━━ Data section
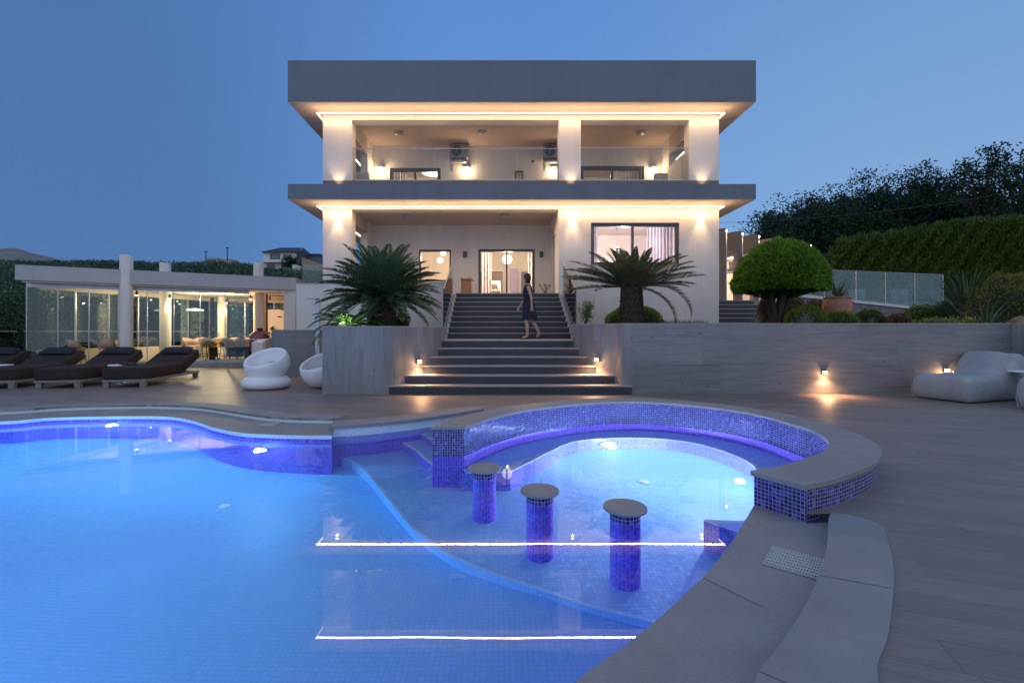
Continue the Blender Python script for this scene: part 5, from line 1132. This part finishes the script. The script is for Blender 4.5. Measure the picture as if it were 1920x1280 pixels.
# potted shrub right of the stairs
Dq = 11.3; ts_ = thing('potted_shrub', 'small light green shrub in a dark bowl at the top of the right planter curve', 'shrub', (XD(1098,Dq),Dq,1.36)); c = Vector((XD(1098,Dq),Dq,1.36))
g = MB(); g.lathe([(.0,0),(.13,0),(.19,.07),(.18,.075),(0,.06)], tuple(c), 24); g.build('bowl', mt['black'], ts_)
g = MB(); P = []; 
for i in range(9):
    a = random.uniform(0,6.28); q = c+Vector((0,0,.05)); pts_ = [q]; d = Vector((.35*math.cos(a),.35*math.sin(a),1)).normalized()
    for k in range(5): d = (d+Vector([random.uniform(-.18,.18) for _ in range(3)])+Vector((0,0,.06))).normalized(); q = q+d*.105; pts_.append(q)
    g.tube(pts_, [.009,.008,.006,.005,.004,.003], 5, False)
    for k in (2,3,4,5): P += [tuple(pts_[k]+Vector([random.gauss(0,.055) for _ in range(3)])) for _ in range(16)]
g.build('stems', mt['bark'], ts_); leaves('foliage', P, rng.normal(size=(len(P),3))+np.array([0,0,.3]), .05, .03, lf['light'], ts_)
# low flowers
def ground_cover(name, label, x0, x1, y0, y1, z, n, h, mat, fl=None, nf=0, cat='flowers'):
    t_ = thing(name, label, cat, ((x0+x1)/2,(y0+y1)/2,z)); t_['kind'] = 'stuff'; P = np.c_[rng.uniform(x0,x1,n), rng.uniform(y0,y1,n), np.full(n,z)]; hh = h*(.5+.5*np.sin(P[:,0]*5+P[:,1]*3)**2)*rng.uniform(.5,1,n); T = np.c_[rng.normal(size=(n,2))*.4, np.ones(n)]
    leaves('foliage', P, T, hh, .018, mat, t_)
    if fl: i = rng.integers(0,n,nf); tn = T[i]/np.linalg.norm(T[i],axis=1,keepdims=True); leaves('blossoms', P[i]+tn*hh[i][:,None], rng.normal(size=(nf,3)), .03, .03, fl, t_)
ground_cover('lavender', 'low silvery plants at the foot of the white wall right of the cycad', XD(1240,13),XD(1312,13),12.3,13.6,1.36,1500,.30,lf['silver'])
ground_cover('yellow_flowers', 'low yellow flowers on top of the retaining wall near the agave', XD(1728,10.2),XD(1815,10.2),9.8,10.6,1.36,1800,.26,lf['light'],lf['yellow'],420)
ground_cover('low_plants', 'sparse low dark plants along the inner edge of the right planter', 7.4,13.0,10.0,12.5,1.35,2500,.12,lf['hedge'])
c_, r_ = bpx(1826,1990,512,606,11.2,1.0); tb_ = bush('orange_flowering_bush', 'big rounded bush with orange blossoms at the right picture edge', c_, r_, 9000, .055, leafm('orange_bush_leaf', [(.09,.12,.02),(.17,.20,.04),(.26,.24,.05)], .6, .2), zcut=-.3, rough=.10)
v = sph(900); v = v[(v[:,2] < .35)&(v[:,2] > -.2)&(v[:,1] < .2)]; m = len(v); leaves('blossoms', np.array(c_)+v*np.array(r_)*1.02, v+rng.normal(size=(m,3))*.4, .05, .045, lf['orange'], tb_)
for (a_, b_, y0_, D_, r3, mm, lb) in ((1700,1752,572,13.5,.5,'ball','low rounded shrub in front of the right half of the stone wall'),(1752,1800,566,12.9,.5,'hedge','dark low shrub at the foot of the tall flax'),(1608,1650,582,12.6,.4,'hedge','small dark shrub in front of the left half of the stone wall'),(1668,1700,588,12.0,.3,'brown','little brownish shrub in front of the middle of the stone wall')):
    c_, r_ = bpx(a_, b_, y0_, 606, D_, r3); bush('low_shrub', lb, c_, r_, 2200, .05, lf[mm], 'shrub', 'low shrubs in front of the stone wall', zcut=-.2, rough=.12)
rk = thing('boulder', 'rounded reddish boulder on the planter at the right picture edge', 'boulder', (XD(1912,9.7),9.7,1.36)); g = MB(); vs = []; nn = 20; c = Vector((XD(1918,9.7),9.75,1.34))
for i, a in enumerate(np.linspace(0, math.pi/2, 8)):
    for j in range(nn): b = 2*math.pi*j/nn; k_ = 1+.09*math.sin(3*b+i)+.06*math.sin(5*b-2*i); vs.append(c+Vector((.27*math.cos(a)*math.cos(b)*k_, .22*math.cos(a)*math.sin(b)*k_, .24*math.sin(a)*(1+.08*math.sin(2*b)))))
g.add(vs, [(i*nn+j, i*nn+(j+1)%nn, (i+1)*nn+(j+1)%nn, (i+1)*nn+j) for i in range(7) for j in range(nn)], smooth=True); g.build('rock', plain('reddish_rock', (.32,.19,.15), .9, 0, .3, 14, .6, 30), rk)
red = thing('red_plant', 'small red-leaved plant in a dark pot at the top right of the stairs', 'plant', (XD(1022,15.9),15.9,ZFL)); c = Vector((XD(1022,15.9),15.9,ZFL)); g = MB(); g.lathe([(0,0),(.14,0),(.18,.06),(.17,.065),(0,.05)], tuple(c), 20); g.build('bowl', mt['black'], red)
P = []; T = []
for i in range(26):
    a = random.uniform(0,6.28); d = Vector((math.cos(a)*.7,math.sin(a)*.7,1)).normalized()
    for k in range(7): P.append(tuple(c+Vector((0,0,.05))+d*.055*k)); T.append(tuple(d+Vector([random.uniform(-.5,.5) for _ in range(3)])))
leaves('foliage', P, T, .09, .014, lf['red'], red)

# ================================================================== RIGHT SIDE
# side stairs up to the upper terrace
ss = thing('side_stairs', 'slate side stairs rising between the villa and the pergola', 'staircase', (8.2,15.3,1.5))
for i in range(6):
    y = 15.2+i*.32; z = ZD(603-9.2*i, y) if False else 1.56+i*.168; xr = XD(1440,y)-i*.0; xr = [10.0,9.85,9.68,9.5,9.35,9.25][i]
    g = MB(); g.box(XR+.001,y+.02,1.2,xr,y+.33 if i < 5 else 17.2,z-.025); g.build('riser', mt['riser'], ss); g = MB(); g.box(XR+.001,y,z-.025,xr+.01,y+.318 if i < 5 else 17.2,z); g.build('tread', mt['tread'], ss)
ut = thing('upper_terrace', 'raised terrace behind the side stairs with a paved top', 'terrace', (12,18,2.4)); g = MB(); g.prism([(XR,17.2),(9.3,17.2),(10.1,16.6),(10.9,17.0),(30,19.5),(30,26),(XR,26)], 1.2, 2.395); g.build('slab', mt['tread'], ut)
g = MB(); g.box(9.3,16.2,1.2,11.6,16.55,2.1); g.build('side_wall', stone('grey_green_block', (.16,.17,.15)), ut)
# pergola of tall portal frames
gp = 'portal frames of the pergola'; plab = ['nearest pergola portal, its column right against the villa corner','second pergola portal from the villa','third pergola portal, its column just left of the mushroom-shaped tree','fourth pergola portal, mostly behind the mushroom-shaped tree','farthest pergola portal, its lit top right of the mushroom-shaped tree']
pm = plain('brown_grey_render', (.20,.165,.15), .8, 0, .06, 3, .2, 60)
for i, (p_, y_, D_) in enumerate(((1366,428,17.6),(1396,433.5,18.1),(1427,439,18.7),(1459,446,19.5),(1524,457,20.7))):
    x_ = XD(p_,D_); zt = ZD(y_,D_); t_ = thing('pergola_portal', plab[i], 'pergola frame', (x_,D_,2.4), gp)
    g = MB(); g.box(x_-.30,D_,2.39,x_-.09,D_+.30,zt); g.build('column', pm, t_); g = MB(); g.box(x_-.0895,D_+.12,2.39,x_,D_+.30,zt-.02); g.build('lit_return', mt['interior'], t_); light('SPOT', 'strip_glow', (x_-.045,D_+.02,zt-.10), 22, WARM, t_, .02, target=(x_-.045,D_+.16,zt-1.2), spot=70, blend=1)
    g = MB(); g.add([(x_-.30,D_+.01,zt-.75),(x_-.30,D_+.13,zt-.75),(x_-.30,D_+.13,zt-.003),(x_-.30,D_+.01,zt-.003),(x_-2.0,D_+3.2,zt-.75),(x_-2.0,D_+3.35,zt-.75),(x_-2.0,D_+3.35,zt-.003),(x_-2.0,D_+3.2,zt-.003)], [(0,1,2,3),(7,6,5,4),(0,4,5,1),(1,5,6,2),(2,6,7,3),(3,7,4,0)]); g.build('beam', pm, t_)
    g = MB(); g.box(x_-.075,D_+.06,zt-.12,x_-.02,D_+.119,zt-.05); g.build('lamp', mt['bulb'], t_)
    g = MB(); g.box(x_-.7,D_+.70,zt-.80,x_-.45,D_+1.3,zt-.77); g.build('beam_strip', mt['led'], t_) if i < 3 else None
# back building behind the pergola
bh = thing('annex', 'lit cream annex with a tall pale glazed door behind the pergola', 'building', (9.5,22,2.4))
g = MB(); g.box(XR+.3,22.0,2.39,13.5,22.3,5.0); g.build('wall', mt['interior'], bh); g = MB(); g.box(XR+.2,21.6,5.0,14,24,5.25); g.build('roof', pm, bh)
g = MB(); g.box(XD(1369,21.9),21.9,ZD(508,21.9),XD(1386,21.9),21.99,ZD(471,21.9)); g.build('window', mt['pane'], bh); g = MB(); g.box(XD(1345,21.8),21.8,ZD(512,21.8),XD(1400,21.8),21.99,ZD(508,21.8)); g.build('lintel', mt['fascia'], bh)
light('POINT', 'annex_light', (9.9,20.9,3.6), 220, WARM, bh, .02); 
g = MB(); g.lathe([(.001,-.06),(.055,0),(.001,.06)], (9.95,21.0,4.6), 14); g.build('lamp_globe', mt['bulb'], bh)
hb2 = None
# stone wall with sloping white coping and glass fence
swl = thing('stone_wall', 'block stone wall with a sloping white coping right of the terracotta jar', 'wall', (13,17.3,1.4))
bm = tiles('split_stone_blocks', .15, [(0, (.20,.19,.18)), (.4, (.25,.235,.225)), (.7, (.30,.275,.26)), (.9,(.22,.21,.21))], (.15,.14,.14), .8, .07, bmp=1.0, big=6)
xa, ya, za = XD(1588,16.6), 16.6, ZD(566,16.6); xb, yb_, zb_ = XD(1795,17.6), 17.6, ZD(588,17.6); xa0 = XD(1500,16.2); za0 = ZD(557,16.2)
def slopew(g, th, zlo, dz0, dz1, x0=xa0, y0=16.2, z0=za0):
    pts_ = [(x0,y0,z0),(xb,yb_,zb_)]; v = []
    for (x, y, z) in pts_: v += [(x,y,zlo if zlo is not None else z+dz0),(x,y+th,zlo if zlo is not None else z+dz0),(x,y+th,z+dz1),(x,y,z+dz1)]
    return g.add(v, [(0,4,7,3),(1,2,6,5),(3,7,6,2),(0,1,5,4),(0,3,2,1),(4,5,6,7)])
slopew(MB(), .3, 1.3, 0, -.001).build('blocks', bm, swl); v_ = MB()
v_.add([(xa0,16.15,za0),(xa0,16.6,za0),(xa0,16.6,za0+.10),(xa0,16.15,za0+.10),(xb,yb_-.05,zb_),(xb,yb_+.4,zb_),(xb,yb_+.4,zb_+.09),(xb,yb_-.05,zb_+.09)], [(0,4,7,3),(1,2,6,5),(3,7,6,2),(0,1,5,4),(0,3,2,1),(4,5,6,7)]); v_.build('coping', mt['white'], swl)
gf = thing('glass_fence', 'glass fence panels on the stone wall in front of the tall hedge', 'glass fence', (xa,16.9,2.4))
pxs = [1500,1545,1605,1660,1715,1768]; q = [(XD(p,16.55+.9*(p-1500)/268), 16.55+.9*(p-1500)/268) for p in pxs]
for i in range(5):
    (x0,y0),(x1,y1) = q[i], q[i+1]; zt0, zt1 = ZD(504+10*(pxs[i]-1500)/268*1.1, y0), ZD(504+10*(pxs[i+1]-1500)/268*1.1, y1)
    zb0 = za0+(zb_-za0)*(x0-xa0)/(xb-xa0)+.105; zb1 = za0+(zb_-za0)*(x1-xa0)/(xb-xa0)+.105
    g = MB(); g.add([(x0+.02,y0,zb0),(x1-.02,y1,zb1),(x1-.02,y1,zt1),(x0+.02,y0,zt0),(x0+.02,y0+.012,zb0),(x1-.02,y1+.012,zb1),(x1-.02,y1+.012,zt1),(x0+.02,y0+.012,zt0)], [(0,1,2,3),(7,6,5,4),(3,2,6,7),(0,4,5,1),(0,3,7,4),(1,5,6,2)]); g.build('glass_panel', mt['fenceglass'], gf)
    g = MB(); g.tube([(x1,y1,zb1-.02),(x1,y1,zt1)], .012, 6); g.build('post', mt['steel'], gf)
    g = MB(); g.tube([(x0,y0,zt0),(x1,y1,zt1)], .012, 6); g.build('top_rail', mt['alu'], gf)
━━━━
Isolate the lines that hold the word "picture" and copy all of them.

Continue the Blender Python script for this scene: part 5, from line 1132. This part finishes the script. The script is for Blender 4.5. Measure the picture as if it were 1920x1280 pixels.
c_, r_ = bpx(1826,1990,512,606,11.2,1.0); tb_ = bush('orange_flowering_bush', 'big rounded bush with orange blossoms at the right picture edge', c_, r_, 9000, .055, leafm('orange_bush_leaf', [(.09,.12,.02),(.17,.20,.04),(.26,.24,.05)], .6, .2), zcut=-.3, rough=.10)
rk = thing('boulder', 'rounded reddish boulder on the planter at the right picture edge', 'boulder', (XD(1912,9.7),9.7,1.36)); g = MB(); vs = []; nn = 20; c = Vector((XD(1918,9.7),9.75,1.34))